Concept

USS Ajax (AG-15)

Summary
USS Ajax (AC-14/AG-15) was a collier in the United States Navy. Originally she retained her previous name of Scindia, and was renamed for the mythical Ajax in 1901. In 1921, she became a receiving ship and was redesignated AC-14. She was reclassified as a seaplane tender and given the hull designator AG-15 in 1924. The screw steamer Scindia was a steel-hulled freighter built in 1890 by D & W Henderson Ltd., Glasgow, Scotland. Purchased on 12 May 1898—three weeks after the opening of the Spanish–American War—by the U.S. Navy at New York.
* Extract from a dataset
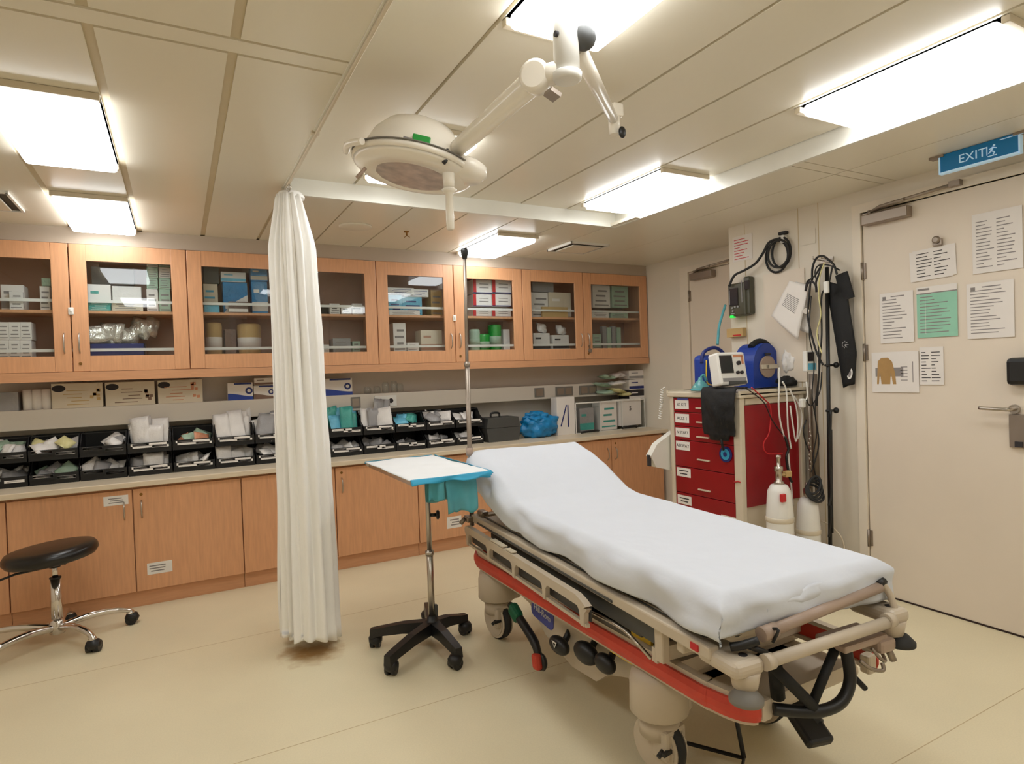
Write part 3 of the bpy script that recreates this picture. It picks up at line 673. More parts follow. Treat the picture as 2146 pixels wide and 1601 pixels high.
for ci in range(13):
    for row in range(2):
        spec = (bot, top)[row][ci]; cx = BX_0+BW*(ci+.5); z0 = CZ+BH*row
        if ci == 12 and row == 1: pass
        t = bp if first else copy_tree(bp); first = False
        t.location = (cx, BYF, z0)
        lvl = 'upper' if row else 'lower'; where = 'in the %s row, %s from the left' % (lvl, ordn[ci])
        t['label'] = 'black open-fronted storage bin %s' % where; t['category'] = 'bin'; t['group'] = 'black stacked storage bins on the worktop'
        mts, cnt, hf, ls = spec
        # printed strips on the lip
        X = onwall('back', (cx, BYF-.0062, z0+BH*.31))
        b = MB(); q = []
        if ls == 1: q = [(0, 0, .19, .028)]
        elif ls == 2: q = [(-.055, .006, .10, .015), (.06, -.008, .095, .015)]
        else: q = [(.01, 0, .062, .026)]
        for (xx, yy, a, h_) in q:
            R_ = Matrix.Rotation(random.uniform(-.03, .03), 4, 'Z')
            b.box((xx, yy, .001), (a, h_, .001), 0, X=X @ R_); b.box((xx, yy, .0017), (a*.7, h_*.16, .0006), 1, X=X @ R_)
        o = b.obj('bin_label', ['tape', 'ink']); inv = Matrix.Translation((cx, BYF, z0)).inverted()
        o.data.transform(inv); o.parent = t
        cnt = int(cnt*1.35)
        for k in range(cnt):
            m = mts[k % len(mts)] if ci != 2 or row else ('wrapw' if k else 'wrapg')
            xx = -.085+.17*((k*.618+.2*ci) % 1) if not (ci == 2 and row) else .02+.06*random.random()
            yy = .045+.15*k/cnt
            hh = BH*hf*random.uniform(.75, 1.1)
            if ls == 1 and ci in (3, 5) or hf > 1.2:
                sz = (random.uniform(.09, .13), hh*1.1, .03); rot = (1.35+random.uniform(-.15, .15), random.uniform(-.2, .2), random.uniform(-.4, .4)); zz = hh*.55
            else:
                sz = (random.uniform(.07, .12), random.uniform(.06, .10), .026); rot = (random.uniform(.5, 1.3), random.uniform(-.6, .6), random.uniform(-.9, .9)); zz = max(.035, hh*.55)
            c = Vector((cx+max(-.068, min(.068, xx)), BYF+yy, z0+.008+zz))
            packet(c, sz, rot, m, '%s wrapped packet in the black bin %s' % (CN[m], where), '%s packets, %s' % (CN[m], where), seed=ci*7+k+row*.5)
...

She was fitted out at the New York Navy Yard for service as a collier, and was placed in commission there on 21 May 1898. Following a round-trip voyage carrying coal from New York to Guantánamo Bay, Cuba from 2 June – 1 July 1898, the ship departed New York on 12 October with a cargo of coal for the Hawaiian Islands. She made a number of goodwill calls en route—both before and after rounding Cape Horn—and delivered her cargo at Honolulu. Scindia then headed east for the California coast and, after reaching San Francisco Bay early in the spring of 1899, was surveyed at the Mare Island Navy Yard and decommissioned there on 27 May for repairs to her boilers and machinery. Recommissioned on 23 December 1899, the collier got underway on 18 January 1900 and headed westward across the Pacific and proceeded via Guam to the newly acquired Philippine Islands laden with coal for the ships of the Asiatic Fleet. After unloading at Manila, she transited the Strait of Malacca, crossed the Indian Ocean, and continued on via the Suez Canal and the Strait of Gibraltar to Cardiff, Wales, where she filled her bunkers with coal before crossing the Atlantic to Norfolk, Virginia, where she arrived on 1 March 1901. During her first circumnavigation of Earth, the steamer was renamed Ajax on 1 January 1901. She was decommissioned on 16 March. Reactivated on 16 October 1901, the ship made two more round-the-world voyages carrying coal to the Asiatic Station and then returned to the Philippines in September 1903 for operations with the Asiatic Fleet through the end of 1904.